STATED GOAL | Extract the listing in its entirety, keeping each line identical to the original.
___ DATA SEGMENT ___
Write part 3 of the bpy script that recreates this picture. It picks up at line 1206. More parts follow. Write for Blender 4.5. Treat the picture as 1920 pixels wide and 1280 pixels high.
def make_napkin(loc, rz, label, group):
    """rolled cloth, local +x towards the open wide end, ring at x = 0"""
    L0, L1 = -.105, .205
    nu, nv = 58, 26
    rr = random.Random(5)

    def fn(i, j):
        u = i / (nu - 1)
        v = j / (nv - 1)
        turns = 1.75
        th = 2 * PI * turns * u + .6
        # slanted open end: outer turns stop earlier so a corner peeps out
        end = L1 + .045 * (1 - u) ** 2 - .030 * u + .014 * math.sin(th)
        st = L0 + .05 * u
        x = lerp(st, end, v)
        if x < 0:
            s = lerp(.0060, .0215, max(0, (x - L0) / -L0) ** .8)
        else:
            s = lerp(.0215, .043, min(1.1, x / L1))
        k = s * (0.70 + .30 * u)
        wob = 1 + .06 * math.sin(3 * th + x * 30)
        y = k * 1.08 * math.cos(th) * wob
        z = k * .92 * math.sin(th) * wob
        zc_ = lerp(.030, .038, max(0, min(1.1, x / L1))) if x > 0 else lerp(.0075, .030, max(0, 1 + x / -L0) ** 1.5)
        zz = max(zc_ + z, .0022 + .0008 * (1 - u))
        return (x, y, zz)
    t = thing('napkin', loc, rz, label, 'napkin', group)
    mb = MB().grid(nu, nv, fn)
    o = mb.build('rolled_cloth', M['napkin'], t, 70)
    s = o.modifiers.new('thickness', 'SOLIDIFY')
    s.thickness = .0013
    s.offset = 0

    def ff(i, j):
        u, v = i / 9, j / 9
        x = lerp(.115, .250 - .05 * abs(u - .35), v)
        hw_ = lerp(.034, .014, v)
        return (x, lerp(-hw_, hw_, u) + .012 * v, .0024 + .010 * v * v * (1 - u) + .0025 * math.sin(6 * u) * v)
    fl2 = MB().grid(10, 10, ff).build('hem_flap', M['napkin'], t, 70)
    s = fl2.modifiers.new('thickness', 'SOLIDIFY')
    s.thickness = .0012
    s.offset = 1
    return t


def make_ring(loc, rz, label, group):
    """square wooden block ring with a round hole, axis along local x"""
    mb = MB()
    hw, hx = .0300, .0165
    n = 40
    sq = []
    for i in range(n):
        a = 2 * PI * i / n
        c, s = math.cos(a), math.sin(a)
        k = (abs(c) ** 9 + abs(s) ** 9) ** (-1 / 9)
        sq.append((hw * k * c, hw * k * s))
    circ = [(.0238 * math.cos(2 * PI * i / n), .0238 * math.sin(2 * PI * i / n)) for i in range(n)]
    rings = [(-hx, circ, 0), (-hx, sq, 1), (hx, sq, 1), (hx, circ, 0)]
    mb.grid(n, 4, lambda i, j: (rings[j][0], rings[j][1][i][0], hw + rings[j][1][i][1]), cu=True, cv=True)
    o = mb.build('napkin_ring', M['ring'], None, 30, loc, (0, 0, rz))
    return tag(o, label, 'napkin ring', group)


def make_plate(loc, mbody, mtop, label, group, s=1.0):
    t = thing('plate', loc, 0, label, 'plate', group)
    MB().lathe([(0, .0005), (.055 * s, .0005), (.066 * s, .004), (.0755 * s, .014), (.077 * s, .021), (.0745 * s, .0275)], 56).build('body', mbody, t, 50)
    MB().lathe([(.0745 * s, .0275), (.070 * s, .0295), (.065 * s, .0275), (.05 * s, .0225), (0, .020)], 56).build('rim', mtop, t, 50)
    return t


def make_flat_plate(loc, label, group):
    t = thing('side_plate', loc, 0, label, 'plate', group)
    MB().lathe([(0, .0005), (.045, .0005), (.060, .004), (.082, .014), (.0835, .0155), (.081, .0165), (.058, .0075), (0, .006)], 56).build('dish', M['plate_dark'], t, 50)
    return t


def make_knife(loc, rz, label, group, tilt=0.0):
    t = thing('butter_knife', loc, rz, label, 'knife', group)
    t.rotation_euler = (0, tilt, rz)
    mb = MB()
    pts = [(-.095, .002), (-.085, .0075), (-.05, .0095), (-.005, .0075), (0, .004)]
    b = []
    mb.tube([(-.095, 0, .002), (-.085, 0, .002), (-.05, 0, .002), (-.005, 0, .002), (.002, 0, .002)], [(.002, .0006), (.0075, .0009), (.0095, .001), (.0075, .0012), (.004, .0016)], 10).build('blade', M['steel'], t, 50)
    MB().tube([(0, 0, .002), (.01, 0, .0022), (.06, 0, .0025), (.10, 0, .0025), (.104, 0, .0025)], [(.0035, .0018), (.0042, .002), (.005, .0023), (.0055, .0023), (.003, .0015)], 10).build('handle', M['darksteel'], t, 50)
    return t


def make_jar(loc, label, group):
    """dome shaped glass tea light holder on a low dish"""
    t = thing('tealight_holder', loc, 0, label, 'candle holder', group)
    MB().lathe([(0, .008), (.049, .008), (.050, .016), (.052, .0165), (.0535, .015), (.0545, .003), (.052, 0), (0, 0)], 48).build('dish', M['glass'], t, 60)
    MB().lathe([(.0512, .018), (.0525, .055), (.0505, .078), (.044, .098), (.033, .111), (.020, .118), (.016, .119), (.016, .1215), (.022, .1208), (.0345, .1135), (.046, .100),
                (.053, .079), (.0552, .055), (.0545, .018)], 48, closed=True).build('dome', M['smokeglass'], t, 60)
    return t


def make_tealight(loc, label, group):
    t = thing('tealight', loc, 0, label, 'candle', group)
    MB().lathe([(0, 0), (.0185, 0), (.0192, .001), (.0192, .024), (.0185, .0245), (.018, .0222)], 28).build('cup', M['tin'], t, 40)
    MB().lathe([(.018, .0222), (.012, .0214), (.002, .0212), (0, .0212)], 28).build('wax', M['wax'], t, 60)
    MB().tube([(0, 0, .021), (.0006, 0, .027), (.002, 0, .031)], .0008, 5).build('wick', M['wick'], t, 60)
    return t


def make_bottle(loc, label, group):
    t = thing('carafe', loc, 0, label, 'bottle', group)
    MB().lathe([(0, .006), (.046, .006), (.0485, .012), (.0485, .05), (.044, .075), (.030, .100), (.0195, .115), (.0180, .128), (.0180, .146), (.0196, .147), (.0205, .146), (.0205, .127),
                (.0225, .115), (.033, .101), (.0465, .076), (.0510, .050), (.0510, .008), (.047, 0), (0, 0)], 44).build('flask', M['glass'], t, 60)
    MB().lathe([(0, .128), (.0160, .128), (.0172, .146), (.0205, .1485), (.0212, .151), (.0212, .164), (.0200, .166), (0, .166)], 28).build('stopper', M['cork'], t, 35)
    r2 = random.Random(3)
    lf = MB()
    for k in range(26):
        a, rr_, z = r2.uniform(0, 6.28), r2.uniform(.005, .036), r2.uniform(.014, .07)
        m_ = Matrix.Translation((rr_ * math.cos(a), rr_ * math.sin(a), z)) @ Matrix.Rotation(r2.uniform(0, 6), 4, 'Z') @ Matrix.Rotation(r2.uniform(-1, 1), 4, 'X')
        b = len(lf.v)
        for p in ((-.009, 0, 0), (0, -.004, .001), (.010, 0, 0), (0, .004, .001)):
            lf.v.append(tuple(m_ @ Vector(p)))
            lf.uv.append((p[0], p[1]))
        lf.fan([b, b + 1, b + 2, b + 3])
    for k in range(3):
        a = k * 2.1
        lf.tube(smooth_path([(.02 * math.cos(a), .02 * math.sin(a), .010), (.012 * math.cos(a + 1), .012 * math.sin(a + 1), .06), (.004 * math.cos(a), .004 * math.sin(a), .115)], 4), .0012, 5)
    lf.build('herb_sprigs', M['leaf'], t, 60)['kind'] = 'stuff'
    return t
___
EXERCISE ANSWER |
Write part 3 of the bpy script that recreates this picture. It picks up at line 1206. More parts follow. Write for Blender 4.5. Treat the picture as 1920 pixels wide and 1280 pixels high.
def make_napkin(loc, rz, label, group):
    """rolled cloth, local +x towards the open wide end, ring at x = 0"""
    L0, L1 = -.105, .205
    nu, nv = 58, 26
    rr = random.Random(5)

    def fn(i, j):
        u = i / (nu - 1)
        v = j / (nv - 1)
        turns = 1.75
        th = 2 * PI * turns * u + .6
        # slanted open end: outer turns stop earlier so a corner peeps out
        end = L1 + .045 * (1 - u) ** 2 - .030 * u + .014 * math.sin(th)
        st = L0 + .05 * u
        x = lerp(st, end, v)
        if x < 0:
            s = lerp(.0060, .0215, max(0, (x - L0) / -L0) ** .8)
        else:
            s = lerp(.0215, .043, min(1.1, x / L1))
        k = s * (0.70 + .30 * u)
        wob = 1 + .06 * math.sin(3 * th + x * 30)
        y = k * 1.08 * math.cos(th) * wob
        z = k * .92 * math.sin(th) * wob
        zc_ = lerp(.030, .038, max(0, min(1.1, x / L1))) if x > 0 else lerp(.0075, .030, max(0, 1 + x / -L0) ** 1.5)
        zz = max(zc_ + z, .0022 + .0008 * (1 - u))
        return (x, y, zz)
    t = thing('napkin', loc, rz, label, 'napkin', group)
    mb = MB().grid(nu, nv, fn)
    o = mb.build('rolled_cloth', M['napkin'], t, 70)
    s = o.modifiers.new('thickness', 'SOLIDIFY')
    s.thickness = .0013
    s.offset = 0

    def ff(i, j):
        u, v = i / 9, j / 9
        x = lerp(.115, .250 - .05 * abs(u - .35), v)
        hw_ = lerp(.034, .014, v)
        return (x, lerp(-hw_, hw_, u) + .012 * v, .0024 + .010 * v * v * (1 - u) + .0025 * math.sin(6 * u) * v)
    fl2 = MB().grid(10, 10, ff).build('hem_flap', M['napkin'], t, 70)
    s = fl2.modifiers.new('thickness', 'SOLIDIFY')
    s.thickness = .0012
    s.offset = 1
    return t


def make_ring(loc, rz, label, group):
    """square wooden block ring with a round hole, axis along local x"""
    mb = MB()
    hw, hx = .0300, .0165
    n = 40
    sq = []
    for i in range(n):
        a = 2 * PI * i / n
        c, s = math.cos(a), math.sin(a)
        k = (abs(c) ** 9 + abs(s) ** 9) ** (-1 / 9)
        sq.append((hw * k * c, hw * k * s))
    circ = [(.0238 * math.cos(2 * PI * i / n), .0238 * math.sin(2 * PI * i / n)) for i in range(n)]
    rings = [(-hx, circ, 0), (-hx, sq, 1), (hx, sq, 1), (hx, circ, 0)]
    mb.grid(n, 4, lambda i, j: (rings[j][0], rings[j][1][i][0], hw + rings[j][1][i][1]), cu=True, cv=True)
    o = mb.build('napkin_ring', M['ring'], None, 30, loc, (0, 0, rz))
    return tag(o, label, 'napkin ring', group)


def make_plate(loc, mbody, mtop, label, group, s=1.0):
    t = thing('plate', loc, 0, label, 'plate', group)
    MB().lathe([(0, .0005), (.055 * s, .0005), (.066 * s, .004), (.0755 * s, .014), (.077 * s, .021), (.0745 * s, .0275)], 56).build('body', mbody, t, 50)
    MB().lathe([(.0745 * s, .0275), (.070 * s, .0295), (.065 * s, .0275), (.05 * s, .0225), (0, .020)], 56).build('rim', mtop, t, 50)
    return t


def make_flat_plate(loc, label, group):
    t = thing('side_plate', loc, 0, label, 'plate', group)
    MB().lathe([(0, .0005), (.045, .0005), (.060, .004), (.082, .014), (.0835, .0155), (.081, .0165), (.058, .0075), (0, .006)], 56).build('dish', M['plate_dark'], t, 50)
    return t


def make_knife(loc, rz, label, group, tilt=0.0):
    t = thing('butter_knife', loc, rz, label, 'knife', group)
    t.rotation_euler = (0, tilt, rz)
    mb = MB()
    pts = [(-.095, .002), (-.085, .0075), (-.05, .0095), (-.005, .0075), (0, .004)]
    b = []
    mb.tube([(-.095, 0, .002), (-.085, 0, .002), (-.05, 0, .002), (-.005, 0, .002), (.002, 0, .002)], [(.002, .0006), (.0075, .0009), (.0095, .001), (.0075, .0012), (.004, .0016)], 10).build('blade', M['steel'], t, 50)
    MB().tube([(0, 0, .002), (.01, 0, .0022), (.06, 0, .0025), (.10, 0, .0025), (.104, 0, .0025)], [(.0035, .0018), (.0042, .002), (.005, .0023), (.0055, .0023), (.003, .0015)], 10).build('handle', M['darksteel'], t, 50)
    return t


def make_jar(loc, label, group):
    """dome shaped glass tea light holder on a low dish"""
    t = thing('tealight_holder', loc, 0, label, 'candle holder', group)
    MB().lathe([(0, .008), (.049, .008), (.050, .016), (.052, .0165), (.0535, .015), (.0545, .003), (.052, 0), (0, 0)], 48).build('dish', M['glass'], t, 60)
    MB().lathe([(.0512, .018), (.0525, .055), (.0505, .078), (.044, .098), (.033, .111), (.020, .118), (.016, .119), (.016, .1215), (.022, .1208), (.0345, .1135), (.046, .100),
                (.053, .079), (.0552, .055), (.0545, .018)], 48, closed=True).build('dome', M['smokeglass'], t, 60)
    return t


def make_tealight(loc, label, group):
    t = thing('tealight', loc, 0, label, 'candle', group)
    MB().lathe([(0, 0), (.0185, 0), (.0192, .001), (.0192, .024), (.0185, .0245), (.018, .0222)], 28).build('cup', M['tin'], t, 40)
    MB().lathe([(.018, .0222), (.012, .0214), (.002, .0212), (0, .0212)], 28).build('wax', M['wax'], t, 60)
    MB().tube([(0, 0, .021), (.0006, 0, .027), (.002, 0, .031)], .0008, 5).build('wick', M['wick'], t, 60)
    return t


def make_bottle(loc, label, group):
    t = thing('carafe', loc, 0, label, 'bottle', group)
    MB().lathe([(0, .006), (.046, .006), (.0485, .012), (.0485, .05), (.044, .075), (.030, .100), (.0195, .115), (.0180, .128), (.0180, .146), (.0196, .147), (.0205, .146), (.0205, .127),
                (.0225, .115), (.033, .101), (.0465, .076), (.0510, .050), (.0510, .008), (.047, 0), (0, 0)], 44).build('flask', M['glass'], t, 60)
    MB().lathe([(0, .128), (.0160, .128), (.0172, .146), (.0205, .1485), (.0212, .151), (.0212, .164), (.0200, .166), (0, .166)], 28).build('stopper', M['cork'], t, 35)
    r2 = random.Random(3)
    lf = MB()
    for k in range(26):
        a, rr_, z = r2.uniform(0, 6.28), r2.uniform(.005, .036), r2.uniform(.014, .07)
        m_ = Matrix.Translation((rr_ * math.cos(a), rr_ * math.sin(a), z)) @ Matrix.Rotation(r2.uniform(0, 6), 4, 'Z') @ Matrix.Rotation(r2.uniform(-1, 1), 4, 'X')
        b = len(lf.v)
        for p in ((-.009, 0, 0), (0, -.004, .001), (.010, 0, 0), (0, .004, .001)):
            lf.v.append(tuple(m_ @ Vector(p)))
            lf.uv.append((p[0], p[1]))
        lf.fan([b, b + 1, b + 2, b + 3])
    for k in range(3):
        a = k * 2.1
        lf.tube(smooth_path([(.02 * math.cos(a), .02 * math.sin(a), .010), (.012 * math.cos(a + 1), .012 * math.sin(a + 1), .06), (.004 * math.cos(a), .004 * math.sin(a), .115)], 4), .0012, 5)
    lf.build('herb_sprigs', M['leaf'], t, 60)['kind'] = 'stuff'
    return t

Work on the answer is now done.